Supplied data:
*****

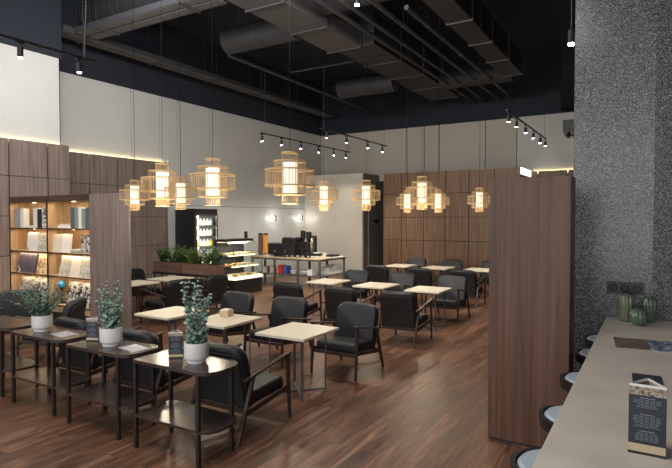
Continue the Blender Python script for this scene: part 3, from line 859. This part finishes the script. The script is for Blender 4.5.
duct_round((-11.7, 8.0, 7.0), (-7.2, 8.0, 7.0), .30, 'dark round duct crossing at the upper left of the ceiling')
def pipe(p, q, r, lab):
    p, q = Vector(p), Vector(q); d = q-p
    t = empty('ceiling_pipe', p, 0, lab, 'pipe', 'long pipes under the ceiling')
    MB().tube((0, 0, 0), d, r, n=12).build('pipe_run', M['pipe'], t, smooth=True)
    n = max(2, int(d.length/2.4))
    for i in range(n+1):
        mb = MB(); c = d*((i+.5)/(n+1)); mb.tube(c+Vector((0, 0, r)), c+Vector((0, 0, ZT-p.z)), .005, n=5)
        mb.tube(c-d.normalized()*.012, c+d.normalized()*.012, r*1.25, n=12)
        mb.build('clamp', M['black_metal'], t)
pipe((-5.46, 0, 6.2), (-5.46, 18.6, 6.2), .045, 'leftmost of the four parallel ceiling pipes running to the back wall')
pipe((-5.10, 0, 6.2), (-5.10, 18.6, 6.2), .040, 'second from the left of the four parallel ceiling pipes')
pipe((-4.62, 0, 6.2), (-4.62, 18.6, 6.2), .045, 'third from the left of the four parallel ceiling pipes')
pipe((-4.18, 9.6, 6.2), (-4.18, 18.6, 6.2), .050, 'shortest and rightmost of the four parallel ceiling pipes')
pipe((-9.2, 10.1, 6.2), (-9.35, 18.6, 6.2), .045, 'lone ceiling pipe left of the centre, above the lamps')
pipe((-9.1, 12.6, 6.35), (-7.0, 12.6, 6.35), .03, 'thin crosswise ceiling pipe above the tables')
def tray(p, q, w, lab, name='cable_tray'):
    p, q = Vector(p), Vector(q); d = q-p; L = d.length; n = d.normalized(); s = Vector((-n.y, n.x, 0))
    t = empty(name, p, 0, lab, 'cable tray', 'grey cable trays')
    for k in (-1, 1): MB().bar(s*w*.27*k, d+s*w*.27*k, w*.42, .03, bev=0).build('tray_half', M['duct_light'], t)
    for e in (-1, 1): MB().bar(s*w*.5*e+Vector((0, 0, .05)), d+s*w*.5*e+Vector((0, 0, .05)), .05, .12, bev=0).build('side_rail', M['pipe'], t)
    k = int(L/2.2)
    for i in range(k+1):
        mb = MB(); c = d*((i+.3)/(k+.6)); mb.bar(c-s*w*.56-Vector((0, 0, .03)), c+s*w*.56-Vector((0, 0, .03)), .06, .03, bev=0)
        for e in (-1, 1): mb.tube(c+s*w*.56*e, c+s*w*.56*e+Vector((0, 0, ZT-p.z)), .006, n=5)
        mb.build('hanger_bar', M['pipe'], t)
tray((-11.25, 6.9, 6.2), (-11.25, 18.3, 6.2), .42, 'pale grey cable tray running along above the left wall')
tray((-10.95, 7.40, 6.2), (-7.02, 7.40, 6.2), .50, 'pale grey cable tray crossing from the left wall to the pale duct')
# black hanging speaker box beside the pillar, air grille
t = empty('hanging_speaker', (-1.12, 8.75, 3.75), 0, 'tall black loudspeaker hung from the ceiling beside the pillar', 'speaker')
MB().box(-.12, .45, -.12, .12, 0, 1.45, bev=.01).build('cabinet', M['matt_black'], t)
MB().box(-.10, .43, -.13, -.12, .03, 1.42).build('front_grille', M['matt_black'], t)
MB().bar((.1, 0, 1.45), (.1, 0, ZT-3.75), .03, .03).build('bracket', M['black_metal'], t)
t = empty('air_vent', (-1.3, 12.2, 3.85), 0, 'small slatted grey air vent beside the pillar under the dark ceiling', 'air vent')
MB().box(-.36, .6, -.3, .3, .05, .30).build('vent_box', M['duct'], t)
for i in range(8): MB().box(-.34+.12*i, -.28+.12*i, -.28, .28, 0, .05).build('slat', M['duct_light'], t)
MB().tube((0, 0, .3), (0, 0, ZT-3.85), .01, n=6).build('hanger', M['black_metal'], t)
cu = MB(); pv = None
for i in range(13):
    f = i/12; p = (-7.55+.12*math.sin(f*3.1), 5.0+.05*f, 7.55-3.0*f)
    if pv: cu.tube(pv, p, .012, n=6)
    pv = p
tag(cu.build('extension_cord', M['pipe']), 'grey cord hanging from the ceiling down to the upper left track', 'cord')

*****

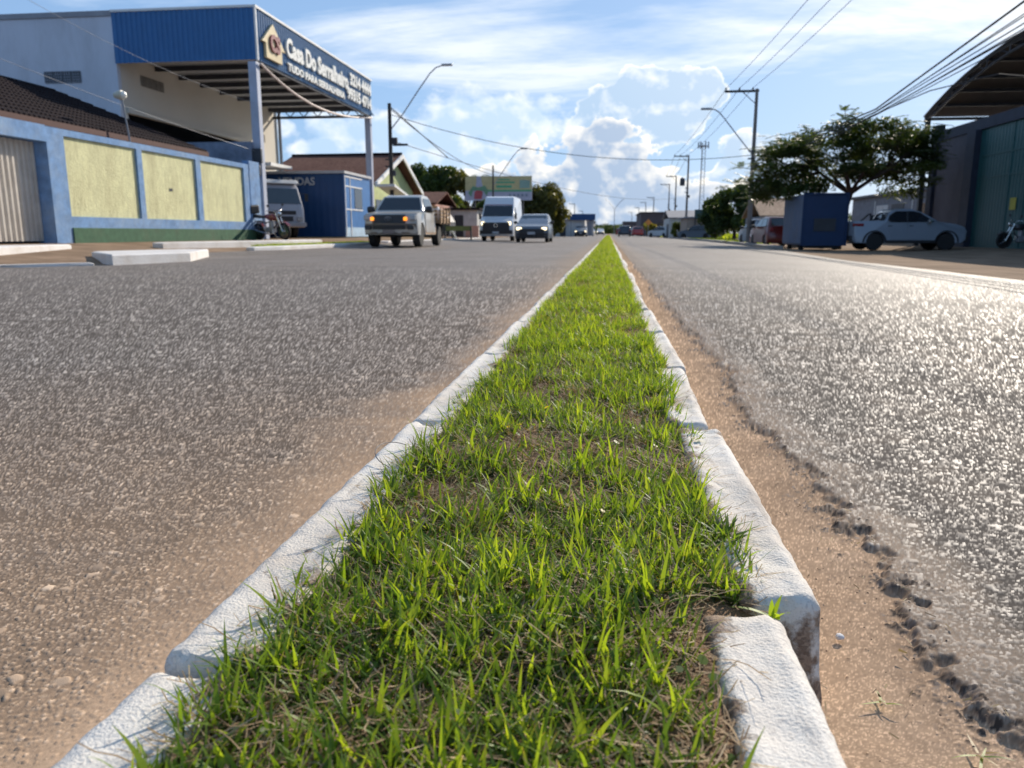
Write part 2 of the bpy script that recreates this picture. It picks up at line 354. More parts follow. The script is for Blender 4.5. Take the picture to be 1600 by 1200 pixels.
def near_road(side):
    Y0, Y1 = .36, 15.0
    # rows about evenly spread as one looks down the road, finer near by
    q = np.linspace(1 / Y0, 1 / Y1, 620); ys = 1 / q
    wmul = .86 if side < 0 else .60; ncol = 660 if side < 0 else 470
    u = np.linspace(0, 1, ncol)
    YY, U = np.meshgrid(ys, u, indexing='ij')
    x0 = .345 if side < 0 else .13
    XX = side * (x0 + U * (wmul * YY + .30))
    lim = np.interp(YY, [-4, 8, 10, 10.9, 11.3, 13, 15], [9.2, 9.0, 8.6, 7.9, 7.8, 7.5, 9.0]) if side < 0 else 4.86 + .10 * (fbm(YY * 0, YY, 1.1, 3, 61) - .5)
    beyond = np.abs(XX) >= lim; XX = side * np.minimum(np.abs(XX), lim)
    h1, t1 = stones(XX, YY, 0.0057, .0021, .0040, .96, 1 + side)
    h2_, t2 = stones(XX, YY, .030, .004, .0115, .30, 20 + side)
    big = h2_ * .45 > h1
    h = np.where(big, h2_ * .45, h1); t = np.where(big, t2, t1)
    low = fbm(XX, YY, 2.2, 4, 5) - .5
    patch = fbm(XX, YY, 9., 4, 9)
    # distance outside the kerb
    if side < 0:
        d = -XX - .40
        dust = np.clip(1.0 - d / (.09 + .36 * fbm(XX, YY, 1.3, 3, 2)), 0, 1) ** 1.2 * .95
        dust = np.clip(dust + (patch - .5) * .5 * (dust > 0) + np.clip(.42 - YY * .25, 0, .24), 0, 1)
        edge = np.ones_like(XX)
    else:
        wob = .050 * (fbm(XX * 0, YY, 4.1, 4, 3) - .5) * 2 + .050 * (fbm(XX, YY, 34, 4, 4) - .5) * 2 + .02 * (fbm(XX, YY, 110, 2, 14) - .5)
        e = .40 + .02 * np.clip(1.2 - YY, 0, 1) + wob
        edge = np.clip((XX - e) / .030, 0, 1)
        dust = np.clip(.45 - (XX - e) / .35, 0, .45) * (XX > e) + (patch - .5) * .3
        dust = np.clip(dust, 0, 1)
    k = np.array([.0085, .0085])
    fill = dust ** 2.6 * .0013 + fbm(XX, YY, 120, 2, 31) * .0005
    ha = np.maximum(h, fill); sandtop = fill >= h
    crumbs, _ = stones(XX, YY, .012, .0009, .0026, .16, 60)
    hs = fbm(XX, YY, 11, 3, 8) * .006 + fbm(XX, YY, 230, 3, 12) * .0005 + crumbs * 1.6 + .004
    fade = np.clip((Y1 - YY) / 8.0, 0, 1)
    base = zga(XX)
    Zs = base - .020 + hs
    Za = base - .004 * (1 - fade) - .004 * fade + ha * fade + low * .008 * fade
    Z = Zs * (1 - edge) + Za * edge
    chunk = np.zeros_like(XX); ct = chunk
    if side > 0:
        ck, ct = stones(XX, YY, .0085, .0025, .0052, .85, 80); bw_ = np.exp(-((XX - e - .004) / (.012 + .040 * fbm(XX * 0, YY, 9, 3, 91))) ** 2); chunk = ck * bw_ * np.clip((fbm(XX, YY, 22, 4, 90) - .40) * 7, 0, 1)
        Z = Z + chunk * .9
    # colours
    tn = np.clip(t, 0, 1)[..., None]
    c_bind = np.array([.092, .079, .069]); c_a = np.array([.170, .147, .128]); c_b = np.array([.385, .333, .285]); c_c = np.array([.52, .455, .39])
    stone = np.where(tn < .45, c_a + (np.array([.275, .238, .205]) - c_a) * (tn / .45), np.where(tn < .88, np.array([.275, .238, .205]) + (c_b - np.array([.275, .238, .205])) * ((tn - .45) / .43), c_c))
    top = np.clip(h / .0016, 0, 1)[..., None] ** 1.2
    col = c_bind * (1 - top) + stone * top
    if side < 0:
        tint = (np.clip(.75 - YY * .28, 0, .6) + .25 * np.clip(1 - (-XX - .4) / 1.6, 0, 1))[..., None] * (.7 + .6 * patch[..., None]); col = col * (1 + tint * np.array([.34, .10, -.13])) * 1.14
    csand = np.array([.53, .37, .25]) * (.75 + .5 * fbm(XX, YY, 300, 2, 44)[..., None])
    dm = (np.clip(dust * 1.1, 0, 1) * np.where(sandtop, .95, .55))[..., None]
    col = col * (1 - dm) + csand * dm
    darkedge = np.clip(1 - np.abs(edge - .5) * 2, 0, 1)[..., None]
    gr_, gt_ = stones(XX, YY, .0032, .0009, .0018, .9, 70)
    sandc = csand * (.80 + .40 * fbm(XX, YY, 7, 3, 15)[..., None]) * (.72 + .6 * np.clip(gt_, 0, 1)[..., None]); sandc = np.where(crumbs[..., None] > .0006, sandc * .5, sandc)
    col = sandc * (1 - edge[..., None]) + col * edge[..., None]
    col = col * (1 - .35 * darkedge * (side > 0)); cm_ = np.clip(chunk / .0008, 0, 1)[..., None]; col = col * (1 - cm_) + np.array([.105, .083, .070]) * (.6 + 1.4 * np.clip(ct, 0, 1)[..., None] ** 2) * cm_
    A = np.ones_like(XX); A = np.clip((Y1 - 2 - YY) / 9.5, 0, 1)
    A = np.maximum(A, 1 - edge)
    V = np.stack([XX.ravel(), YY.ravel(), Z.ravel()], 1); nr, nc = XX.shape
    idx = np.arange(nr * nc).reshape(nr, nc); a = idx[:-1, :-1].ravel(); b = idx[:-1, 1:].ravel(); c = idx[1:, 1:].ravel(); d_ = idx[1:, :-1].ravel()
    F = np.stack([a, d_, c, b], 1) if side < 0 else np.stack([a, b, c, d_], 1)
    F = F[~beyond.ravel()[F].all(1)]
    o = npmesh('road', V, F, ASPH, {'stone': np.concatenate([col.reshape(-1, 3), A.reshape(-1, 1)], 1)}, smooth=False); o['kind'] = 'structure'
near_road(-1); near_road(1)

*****

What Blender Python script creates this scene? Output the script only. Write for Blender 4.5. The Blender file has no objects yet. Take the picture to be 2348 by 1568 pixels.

*****

Your instructions: Out of the material above, select every line that holds the string "Python".

Solution to the exercise:
Continue the Blender Python script for this scene: part 3, from line 859. This part finishes the script. The script is for Blender 4.5.
What Blender Python script creates this scene? Output the script only. Write for Blender 4.5. The Blender file has no objects yet. Take the picture to be 2348 by 1568 pixels.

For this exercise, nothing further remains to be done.